El Gobierno defiende más a los «okupas» que a los propietarios

La nueva Ley de Vivienda es un ataque a la propiedad privada y una vergonzosa rendición ante el fenómeno de la «okupación»

Actualizada 08:13

Este jueves quedará aprobada la Ley de la Vivienda, salvo sorpresa de última hora, con el plácet del Gobierno y la firma invitada de ERC y Bildu, sus socios estructurales. La mera autoría del nuevo desperfecto ya permite hacerse una idea de su calado.
Porque es inaceptable que el impulso legislativo no proceda del partido dominante en el legislativo, el PSOE, sino de sus aliados, una coalición de partidos antisistema y populistas que han decidido colocar en la diana, nada menos, a la propiedad privada.

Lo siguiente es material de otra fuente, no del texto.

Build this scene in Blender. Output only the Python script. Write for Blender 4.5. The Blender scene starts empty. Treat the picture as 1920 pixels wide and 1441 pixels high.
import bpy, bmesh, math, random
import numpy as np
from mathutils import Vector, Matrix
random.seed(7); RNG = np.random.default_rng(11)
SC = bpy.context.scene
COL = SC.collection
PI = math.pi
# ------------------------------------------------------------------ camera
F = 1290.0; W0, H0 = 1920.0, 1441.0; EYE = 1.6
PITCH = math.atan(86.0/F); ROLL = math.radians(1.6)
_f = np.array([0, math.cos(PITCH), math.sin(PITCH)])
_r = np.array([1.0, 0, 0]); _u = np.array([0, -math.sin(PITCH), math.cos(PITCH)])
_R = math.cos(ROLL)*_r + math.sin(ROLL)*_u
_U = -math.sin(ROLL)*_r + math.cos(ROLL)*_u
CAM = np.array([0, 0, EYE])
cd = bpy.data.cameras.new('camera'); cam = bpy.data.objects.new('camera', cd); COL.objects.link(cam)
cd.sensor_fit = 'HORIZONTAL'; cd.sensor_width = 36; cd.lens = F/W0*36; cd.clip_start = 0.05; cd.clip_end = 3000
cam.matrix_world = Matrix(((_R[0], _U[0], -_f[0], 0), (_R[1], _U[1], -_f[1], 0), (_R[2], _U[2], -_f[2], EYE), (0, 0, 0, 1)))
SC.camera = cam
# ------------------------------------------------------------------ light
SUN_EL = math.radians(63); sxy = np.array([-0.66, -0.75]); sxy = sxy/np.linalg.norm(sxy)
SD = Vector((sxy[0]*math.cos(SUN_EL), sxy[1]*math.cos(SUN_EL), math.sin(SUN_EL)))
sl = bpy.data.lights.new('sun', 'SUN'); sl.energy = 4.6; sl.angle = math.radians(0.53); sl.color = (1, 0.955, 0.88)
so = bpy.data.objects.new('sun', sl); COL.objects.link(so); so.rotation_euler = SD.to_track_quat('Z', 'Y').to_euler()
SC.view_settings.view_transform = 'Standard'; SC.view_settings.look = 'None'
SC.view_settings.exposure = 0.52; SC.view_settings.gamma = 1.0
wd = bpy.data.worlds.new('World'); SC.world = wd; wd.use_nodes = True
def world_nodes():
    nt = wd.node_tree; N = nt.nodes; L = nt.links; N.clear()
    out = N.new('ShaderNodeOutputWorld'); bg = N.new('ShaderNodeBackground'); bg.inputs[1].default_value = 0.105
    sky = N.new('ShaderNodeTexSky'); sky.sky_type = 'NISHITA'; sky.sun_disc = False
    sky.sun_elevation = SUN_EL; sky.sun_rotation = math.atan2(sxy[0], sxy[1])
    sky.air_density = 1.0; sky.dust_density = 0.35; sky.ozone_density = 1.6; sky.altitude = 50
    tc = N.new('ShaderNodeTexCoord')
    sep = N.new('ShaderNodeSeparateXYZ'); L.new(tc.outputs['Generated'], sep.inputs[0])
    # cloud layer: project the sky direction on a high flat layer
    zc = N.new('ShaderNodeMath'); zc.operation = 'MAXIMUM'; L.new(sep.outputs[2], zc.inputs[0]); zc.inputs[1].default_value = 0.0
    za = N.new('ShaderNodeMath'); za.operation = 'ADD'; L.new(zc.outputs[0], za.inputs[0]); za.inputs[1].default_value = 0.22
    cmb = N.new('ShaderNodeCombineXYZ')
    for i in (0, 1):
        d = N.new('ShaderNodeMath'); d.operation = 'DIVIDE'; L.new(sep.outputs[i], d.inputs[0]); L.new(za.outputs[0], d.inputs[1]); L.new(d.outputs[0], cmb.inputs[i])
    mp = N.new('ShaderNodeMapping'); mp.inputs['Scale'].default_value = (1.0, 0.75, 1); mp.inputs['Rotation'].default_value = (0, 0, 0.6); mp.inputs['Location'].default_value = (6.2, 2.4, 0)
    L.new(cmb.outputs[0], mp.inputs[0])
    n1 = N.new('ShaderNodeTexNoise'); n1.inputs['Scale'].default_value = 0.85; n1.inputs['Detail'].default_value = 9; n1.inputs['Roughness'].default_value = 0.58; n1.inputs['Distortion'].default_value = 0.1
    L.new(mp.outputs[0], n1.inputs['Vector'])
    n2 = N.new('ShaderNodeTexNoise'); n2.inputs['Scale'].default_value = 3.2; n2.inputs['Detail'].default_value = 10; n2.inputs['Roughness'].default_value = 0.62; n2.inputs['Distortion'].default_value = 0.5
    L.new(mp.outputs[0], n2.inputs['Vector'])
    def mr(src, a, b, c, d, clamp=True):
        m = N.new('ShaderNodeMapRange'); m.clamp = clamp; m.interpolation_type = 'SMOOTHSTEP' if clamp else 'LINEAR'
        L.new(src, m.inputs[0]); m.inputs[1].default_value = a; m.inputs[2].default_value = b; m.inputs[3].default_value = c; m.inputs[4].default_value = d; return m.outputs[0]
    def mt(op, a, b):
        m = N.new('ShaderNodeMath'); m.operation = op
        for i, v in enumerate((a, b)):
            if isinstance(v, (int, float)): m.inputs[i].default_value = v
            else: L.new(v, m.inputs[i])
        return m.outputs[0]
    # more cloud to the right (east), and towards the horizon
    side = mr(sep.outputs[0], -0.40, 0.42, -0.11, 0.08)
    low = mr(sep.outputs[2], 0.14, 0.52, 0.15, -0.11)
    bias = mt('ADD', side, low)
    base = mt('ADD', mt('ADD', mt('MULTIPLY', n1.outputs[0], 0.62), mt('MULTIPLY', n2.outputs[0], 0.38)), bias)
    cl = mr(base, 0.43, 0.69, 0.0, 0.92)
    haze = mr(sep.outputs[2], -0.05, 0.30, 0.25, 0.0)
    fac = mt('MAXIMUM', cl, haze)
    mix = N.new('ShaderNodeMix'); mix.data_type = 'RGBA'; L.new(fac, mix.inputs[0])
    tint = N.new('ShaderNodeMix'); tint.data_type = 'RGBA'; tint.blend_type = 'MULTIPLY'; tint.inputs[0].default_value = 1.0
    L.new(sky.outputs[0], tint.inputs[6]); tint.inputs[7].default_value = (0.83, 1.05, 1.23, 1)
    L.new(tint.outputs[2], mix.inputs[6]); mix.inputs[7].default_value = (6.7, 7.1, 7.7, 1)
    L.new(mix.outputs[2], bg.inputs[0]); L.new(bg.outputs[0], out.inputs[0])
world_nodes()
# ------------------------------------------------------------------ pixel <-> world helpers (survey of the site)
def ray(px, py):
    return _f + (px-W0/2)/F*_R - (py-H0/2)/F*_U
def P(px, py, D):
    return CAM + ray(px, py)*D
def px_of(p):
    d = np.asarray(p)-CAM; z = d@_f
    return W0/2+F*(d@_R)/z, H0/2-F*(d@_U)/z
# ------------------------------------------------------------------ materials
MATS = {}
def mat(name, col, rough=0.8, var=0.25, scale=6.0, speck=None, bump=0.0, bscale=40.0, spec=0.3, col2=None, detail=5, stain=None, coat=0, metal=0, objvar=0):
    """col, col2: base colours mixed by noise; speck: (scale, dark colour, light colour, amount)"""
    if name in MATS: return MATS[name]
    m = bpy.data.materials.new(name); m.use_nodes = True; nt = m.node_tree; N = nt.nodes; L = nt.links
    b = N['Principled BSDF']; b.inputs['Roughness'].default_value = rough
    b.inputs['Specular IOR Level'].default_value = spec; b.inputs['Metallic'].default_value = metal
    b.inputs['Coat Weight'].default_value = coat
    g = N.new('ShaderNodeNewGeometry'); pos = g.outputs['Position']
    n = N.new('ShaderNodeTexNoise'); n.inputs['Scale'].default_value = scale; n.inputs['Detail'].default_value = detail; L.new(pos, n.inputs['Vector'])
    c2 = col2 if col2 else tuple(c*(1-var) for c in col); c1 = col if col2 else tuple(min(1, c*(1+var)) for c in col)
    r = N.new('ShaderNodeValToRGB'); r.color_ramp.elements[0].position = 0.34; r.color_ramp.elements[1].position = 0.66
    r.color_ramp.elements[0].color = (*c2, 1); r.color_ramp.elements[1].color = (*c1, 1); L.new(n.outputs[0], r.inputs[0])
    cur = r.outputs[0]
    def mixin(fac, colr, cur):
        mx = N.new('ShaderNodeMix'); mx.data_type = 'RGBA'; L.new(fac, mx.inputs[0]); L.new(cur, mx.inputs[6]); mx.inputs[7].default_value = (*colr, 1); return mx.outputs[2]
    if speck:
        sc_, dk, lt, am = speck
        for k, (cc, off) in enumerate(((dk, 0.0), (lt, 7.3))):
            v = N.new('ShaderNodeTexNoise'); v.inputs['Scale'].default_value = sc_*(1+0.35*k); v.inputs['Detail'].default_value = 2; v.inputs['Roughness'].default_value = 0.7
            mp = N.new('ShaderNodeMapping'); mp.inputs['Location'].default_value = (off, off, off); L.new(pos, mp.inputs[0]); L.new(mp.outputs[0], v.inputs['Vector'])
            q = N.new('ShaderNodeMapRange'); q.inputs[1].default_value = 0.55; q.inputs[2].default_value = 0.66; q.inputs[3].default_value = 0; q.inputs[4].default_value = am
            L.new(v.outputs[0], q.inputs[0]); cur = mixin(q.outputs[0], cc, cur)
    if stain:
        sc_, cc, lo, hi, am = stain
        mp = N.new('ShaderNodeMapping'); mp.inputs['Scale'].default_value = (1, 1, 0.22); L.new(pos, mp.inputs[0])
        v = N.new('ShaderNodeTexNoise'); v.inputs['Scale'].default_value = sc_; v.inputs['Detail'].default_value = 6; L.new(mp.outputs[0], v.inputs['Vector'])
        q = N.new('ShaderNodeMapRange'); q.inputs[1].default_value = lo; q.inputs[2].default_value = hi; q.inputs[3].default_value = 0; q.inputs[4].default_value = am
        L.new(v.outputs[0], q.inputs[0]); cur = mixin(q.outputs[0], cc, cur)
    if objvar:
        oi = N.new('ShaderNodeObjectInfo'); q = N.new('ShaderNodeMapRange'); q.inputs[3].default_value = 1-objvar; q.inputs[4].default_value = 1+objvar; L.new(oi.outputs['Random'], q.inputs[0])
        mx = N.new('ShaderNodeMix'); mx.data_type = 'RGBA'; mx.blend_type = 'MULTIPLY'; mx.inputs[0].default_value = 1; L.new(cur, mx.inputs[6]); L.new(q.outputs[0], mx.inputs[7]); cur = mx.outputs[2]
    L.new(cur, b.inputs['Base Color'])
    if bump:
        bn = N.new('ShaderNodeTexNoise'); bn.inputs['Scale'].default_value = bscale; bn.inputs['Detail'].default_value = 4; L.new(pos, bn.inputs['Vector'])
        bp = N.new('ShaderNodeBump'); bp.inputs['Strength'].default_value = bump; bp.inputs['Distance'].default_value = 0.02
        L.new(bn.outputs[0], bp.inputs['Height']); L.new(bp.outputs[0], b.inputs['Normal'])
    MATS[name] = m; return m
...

Con la complicidad sumisa de Pedro Sánchez, una vez más.
Lo sustantivo de una ley inspirada en los mismos preceptos de la infausta del 'sólo sí es sí' es que estigmatiza al propietario, señalándole como una especie de presunto culpable que deberá asumir, en compensación, la responsabilidad social de dar un techo a los más vulnerables, según las condiciones de precio, relación contractual y obligaciones varias impuestas por el Gobierno.
La intromisión en la propiedad privada es uno de los indicios más claros de la degradación de una democracia, que empieza a dejar de serlo cuando derriba las garantías jurídicas más elementales e invade las esferas más íntimas del individuo, en nombre de causas razonables que han de ser atendidas, desde luego, pero por el propio Estado.
Lo relevante de la ley no es si el baremo para considerar a alguien o no gran propietario o para declarar un barrio o una ciudad como «zona tensionada» es más o menos adecuado: aceptar el concepto en sí, sea cual sea su letra, es un error. Hay que oponerse, sin más, a la deriva política contra el Estado de derecho y a la hegemonía cesarista de un Gobierno sin límites.
Y todavía hace más grave el enésimo delirio jurídico de Sánchez el capítulo referido a los llamados «okupas», más merecedores de protección al parecer que los mismos propietarios.
Que existan familias o ciudadanos vulnerables es una triste evidencia. Y que una sociedad decente haga lo imposible por auxiliarlos, un acto de justicia plausible. Pero que en ese viaje se consagre la hegemonía del asaltante sobre el asaltado, es indecente.
Porque la «ocupación», en cualquiera de sus versiones, es un acto delictivo y violento por definición, sin que exista una sola excepción que lo justifique: la necesidad de alguien no puede tener, por respuesta, el sometimiento de un tercero, a quien se vuelve a cargar sobre sus espaldas la responsabilidad inherente al propio Estado.
No existen los «okupas buenos» y los «okupas malos», en fin, y la única diferencia ha de ser el tratamiento posterior de cada caso: dar una solución alternativa a los más indefensos; y llevar al banquillo de los acusados a los más caraduras.
Y en ambos casos, con toda la inmediatez posible. La reforma legal debía haberse dirigido a garantizar los desalojos exprés con la fórmula que fuera menester para lograrlos. Pero ha ido en el sentido contrario y, una vez sea firme la nueva legislación, el invasor tendrá más derechos que el invadido.